As to the merits, the Arbitral Tribunal, noting that the instance of non-performance and breach of the requirement of good faith and fair dealing concerned the execution of the second Contract, and that Defendant, when becoming aware thereof in the course of the execution of the third Contract, had terminated that Contract for the “supervening lack of trust and confidence between the parties”, in the absence of any provision in this respect in the Contract, considered whether the UNIDROIT Principles or subsidiarily the principles of Italian law applicable to public contracts allowed termination of the Contract for the reasons indicated by Defendant. The Arbitral Tribunal reviewed in detail the UNIDROIT Principles, and concluded that, while Article 7.3.1 provided for termination for fundamental non-performance, there was no provision for termination for supervening lack of trust and confidence between the parties.

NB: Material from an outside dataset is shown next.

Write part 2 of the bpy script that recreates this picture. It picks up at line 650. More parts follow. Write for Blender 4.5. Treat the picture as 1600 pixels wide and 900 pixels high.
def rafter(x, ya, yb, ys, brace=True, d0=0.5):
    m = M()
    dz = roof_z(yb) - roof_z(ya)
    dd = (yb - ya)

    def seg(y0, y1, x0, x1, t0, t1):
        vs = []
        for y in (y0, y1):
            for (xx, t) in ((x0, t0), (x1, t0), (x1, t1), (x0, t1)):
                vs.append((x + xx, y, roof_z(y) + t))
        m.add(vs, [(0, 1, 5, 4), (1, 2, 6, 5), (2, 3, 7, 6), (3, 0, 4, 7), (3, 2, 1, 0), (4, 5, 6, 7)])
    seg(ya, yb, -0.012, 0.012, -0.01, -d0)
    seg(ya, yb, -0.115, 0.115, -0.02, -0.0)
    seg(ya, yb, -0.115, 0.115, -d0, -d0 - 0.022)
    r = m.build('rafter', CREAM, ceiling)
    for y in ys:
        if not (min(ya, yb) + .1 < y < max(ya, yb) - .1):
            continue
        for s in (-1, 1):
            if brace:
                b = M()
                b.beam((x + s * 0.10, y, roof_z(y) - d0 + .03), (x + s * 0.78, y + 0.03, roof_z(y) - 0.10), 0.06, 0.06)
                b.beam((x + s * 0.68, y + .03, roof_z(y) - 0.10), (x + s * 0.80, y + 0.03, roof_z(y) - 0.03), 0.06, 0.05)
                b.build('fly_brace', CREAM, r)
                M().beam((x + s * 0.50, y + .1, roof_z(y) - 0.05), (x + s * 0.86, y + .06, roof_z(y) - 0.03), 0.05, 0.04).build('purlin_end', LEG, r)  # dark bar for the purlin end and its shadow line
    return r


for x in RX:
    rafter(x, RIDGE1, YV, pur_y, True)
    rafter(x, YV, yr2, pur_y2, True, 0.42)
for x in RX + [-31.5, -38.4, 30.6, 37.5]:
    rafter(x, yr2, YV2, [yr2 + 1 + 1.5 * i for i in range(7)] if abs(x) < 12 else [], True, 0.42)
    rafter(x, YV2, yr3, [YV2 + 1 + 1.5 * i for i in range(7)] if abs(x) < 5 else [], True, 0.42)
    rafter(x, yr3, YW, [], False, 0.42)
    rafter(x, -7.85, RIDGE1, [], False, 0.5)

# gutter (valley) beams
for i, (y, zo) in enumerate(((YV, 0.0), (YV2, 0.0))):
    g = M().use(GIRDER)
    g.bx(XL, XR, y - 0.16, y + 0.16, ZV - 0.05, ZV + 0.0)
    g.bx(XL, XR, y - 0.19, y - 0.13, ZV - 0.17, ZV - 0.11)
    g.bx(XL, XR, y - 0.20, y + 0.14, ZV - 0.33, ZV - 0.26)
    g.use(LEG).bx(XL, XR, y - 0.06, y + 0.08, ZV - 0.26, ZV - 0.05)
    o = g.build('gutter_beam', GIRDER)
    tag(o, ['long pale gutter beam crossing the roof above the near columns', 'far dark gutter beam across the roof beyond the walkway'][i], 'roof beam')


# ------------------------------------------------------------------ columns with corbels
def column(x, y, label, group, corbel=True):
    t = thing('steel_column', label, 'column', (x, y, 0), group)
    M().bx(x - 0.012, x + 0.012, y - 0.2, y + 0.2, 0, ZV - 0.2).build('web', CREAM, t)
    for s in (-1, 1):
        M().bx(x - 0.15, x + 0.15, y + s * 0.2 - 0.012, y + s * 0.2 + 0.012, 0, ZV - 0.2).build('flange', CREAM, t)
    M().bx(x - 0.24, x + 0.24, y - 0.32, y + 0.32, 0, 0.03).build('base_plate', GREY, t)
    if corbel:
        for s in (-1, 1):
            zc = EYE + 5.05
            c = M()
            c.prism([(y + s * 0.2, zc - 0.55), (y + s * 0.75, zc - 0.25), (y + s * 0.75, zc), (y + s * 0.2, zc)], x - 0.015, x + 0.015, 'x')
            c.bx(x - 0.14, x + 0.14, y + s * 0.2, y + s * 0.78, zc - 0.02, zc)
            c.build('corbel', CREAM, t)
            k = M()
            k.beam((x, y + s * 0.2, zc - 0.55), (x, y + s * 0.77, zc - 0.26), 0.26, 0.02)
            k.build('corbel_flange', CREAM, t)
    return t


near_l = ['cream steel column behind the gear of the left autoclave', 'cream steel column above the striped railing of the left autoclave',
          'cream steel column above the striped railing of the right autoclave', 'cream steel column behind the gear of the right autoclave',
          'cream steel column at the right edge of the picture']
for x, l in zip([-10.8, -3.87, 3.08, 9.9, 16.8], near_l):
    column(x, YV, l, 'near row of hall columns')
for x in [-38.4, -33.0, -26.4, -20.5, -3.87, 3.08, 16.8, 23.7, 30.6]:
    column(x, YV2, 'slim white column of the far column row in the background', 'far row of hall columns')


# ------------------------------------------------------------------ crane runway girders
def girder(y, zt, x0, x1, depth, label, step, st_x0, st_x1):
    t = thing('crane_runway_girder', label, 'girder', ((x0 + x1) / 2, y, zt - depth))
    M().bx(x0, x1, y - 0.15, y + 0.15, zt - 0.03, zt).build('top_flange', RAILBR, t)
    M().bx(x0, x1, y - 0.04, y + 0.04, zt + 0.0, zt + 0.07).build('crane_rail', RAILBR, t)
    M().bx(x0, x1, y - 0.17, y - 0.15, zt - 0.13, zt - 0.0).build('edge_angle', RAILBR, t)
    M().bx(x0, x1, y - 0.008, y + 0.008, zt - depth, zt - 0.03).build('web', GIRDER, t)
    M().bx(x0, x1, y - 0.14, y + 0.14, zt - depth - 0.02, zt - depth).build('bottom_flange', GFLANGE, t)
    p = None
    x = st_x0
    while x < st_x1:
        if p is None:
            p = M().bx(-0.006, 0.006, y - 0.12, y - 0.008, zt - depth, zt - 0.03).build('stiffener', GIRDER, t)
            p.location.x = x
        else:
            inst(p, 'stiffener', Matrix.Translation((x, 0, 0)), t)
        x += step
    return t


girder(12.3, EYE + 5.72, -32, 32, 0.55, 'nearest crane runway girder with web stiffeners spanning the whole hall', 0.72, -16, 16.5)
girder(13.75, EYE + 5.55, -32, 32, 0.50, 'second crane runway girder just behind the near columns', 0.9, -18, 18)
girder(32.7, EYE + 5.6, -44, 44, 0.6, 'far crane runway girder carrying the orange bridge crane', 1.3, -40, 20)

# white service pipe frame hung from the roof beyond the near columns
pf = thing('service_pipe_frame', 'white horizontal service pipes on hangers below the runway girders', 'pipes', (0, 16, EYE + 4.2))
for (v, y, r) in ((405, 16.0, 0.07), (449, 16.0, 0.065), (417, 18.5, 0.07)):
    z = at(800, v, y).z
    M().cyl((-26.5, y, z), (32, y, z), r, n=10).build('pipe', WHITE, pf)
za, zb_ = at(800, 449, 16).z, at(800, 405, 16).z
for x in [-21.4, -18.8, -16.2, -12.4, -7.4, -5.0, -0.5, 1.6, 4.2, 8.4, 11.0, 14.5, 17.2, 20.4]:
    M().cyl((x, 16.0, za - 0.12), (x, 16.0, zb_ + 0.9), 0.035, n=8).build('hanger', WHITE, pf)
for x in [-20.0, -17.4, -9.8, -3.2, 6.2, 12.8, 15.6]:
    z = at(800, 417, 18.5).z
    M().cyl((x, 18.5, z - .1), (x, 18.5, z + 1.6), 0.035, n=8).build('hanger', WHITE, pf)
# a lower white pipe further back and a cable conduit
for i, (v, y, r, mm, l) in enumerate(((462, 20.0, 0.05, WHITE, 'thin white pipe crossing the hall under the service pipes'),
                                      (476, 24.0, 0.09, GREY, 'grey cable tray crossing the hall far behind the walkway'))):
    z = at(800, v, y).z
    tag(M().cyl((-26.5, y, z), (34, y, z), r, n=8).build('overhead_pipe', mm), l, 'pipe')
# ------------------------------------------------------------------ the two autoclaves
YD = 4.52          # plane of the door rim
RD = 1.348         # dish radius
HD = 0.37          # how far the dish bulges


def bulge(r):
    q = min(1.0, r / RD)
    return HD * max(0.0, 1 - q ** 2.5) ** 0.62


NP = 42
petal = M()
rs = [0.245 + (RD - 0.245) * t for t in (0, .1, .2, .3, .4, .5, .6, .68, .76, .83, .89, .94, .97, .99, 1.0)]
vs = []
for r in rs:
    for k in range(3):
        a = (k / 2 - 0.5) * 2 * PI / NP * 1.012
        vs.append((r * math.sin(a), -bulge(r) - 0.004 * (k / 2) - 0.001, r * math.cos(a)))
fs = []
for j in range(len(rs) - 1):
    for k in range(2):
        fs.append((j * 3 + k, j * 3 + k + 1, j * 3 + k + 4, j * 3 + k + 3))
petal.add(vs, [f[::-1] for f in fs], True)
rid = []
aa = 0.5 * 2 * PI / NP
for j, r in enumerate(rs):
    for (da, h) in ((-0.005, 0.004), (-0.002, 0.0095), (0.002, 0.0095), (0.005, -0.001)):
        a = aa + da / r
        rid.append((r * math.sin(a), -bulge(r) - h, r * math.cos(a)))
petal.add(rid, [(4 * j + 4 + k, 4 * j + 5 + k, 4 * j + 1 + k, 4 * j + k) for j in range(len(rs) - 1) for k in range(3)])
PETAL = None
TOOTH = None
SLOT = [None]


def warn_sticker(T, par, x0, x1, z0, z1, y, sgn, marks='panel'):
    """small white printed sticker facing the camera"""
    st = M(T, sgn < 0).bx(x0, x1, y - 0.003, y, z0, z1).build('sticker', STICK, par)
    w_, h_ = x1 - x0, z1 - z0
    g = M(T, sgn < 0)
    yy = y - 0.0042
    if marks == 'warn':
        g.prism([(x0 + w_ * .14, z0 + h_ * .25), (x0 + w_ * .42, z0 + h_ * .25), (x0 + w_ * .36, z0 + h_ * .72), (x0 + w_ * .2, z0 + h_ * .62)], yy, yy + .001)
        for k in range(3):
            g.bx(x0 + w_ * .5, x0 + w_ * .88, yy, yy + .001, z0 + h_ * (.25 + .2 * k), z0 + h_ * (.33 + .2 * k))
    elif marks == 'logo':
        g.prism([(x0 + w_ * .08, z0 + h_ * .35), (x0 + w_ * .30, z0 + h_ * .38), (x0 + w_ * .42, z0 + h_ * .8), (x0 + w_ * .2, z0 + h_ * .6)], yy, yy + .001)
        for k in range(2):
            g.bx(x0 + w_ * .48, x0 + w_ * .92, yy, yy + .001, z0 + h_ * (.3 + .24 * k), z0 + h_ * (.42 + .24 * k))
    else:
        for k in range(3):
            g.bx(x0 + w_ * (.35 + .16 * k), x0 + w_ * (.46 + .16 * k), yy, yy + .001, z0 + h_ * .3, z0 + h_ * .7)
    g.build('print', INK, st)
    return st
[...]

Turning to the principles of Italian law on public contracts, the Arbitral Tribunal held that in accordance with Article 1671 of the Italian Civil Code, which grants the employer the right to terminate the works contract for convenience, provided that it compensates the contractor for the work already carried out and the lost profit, Defendant was entitled to terminate the Contract at hand. At the same time the Arbitral Tribunal awarded Claimant damages for the cost of works it had performed but was not paid for as well as for lost profits due to termination before the expiry of the Contract.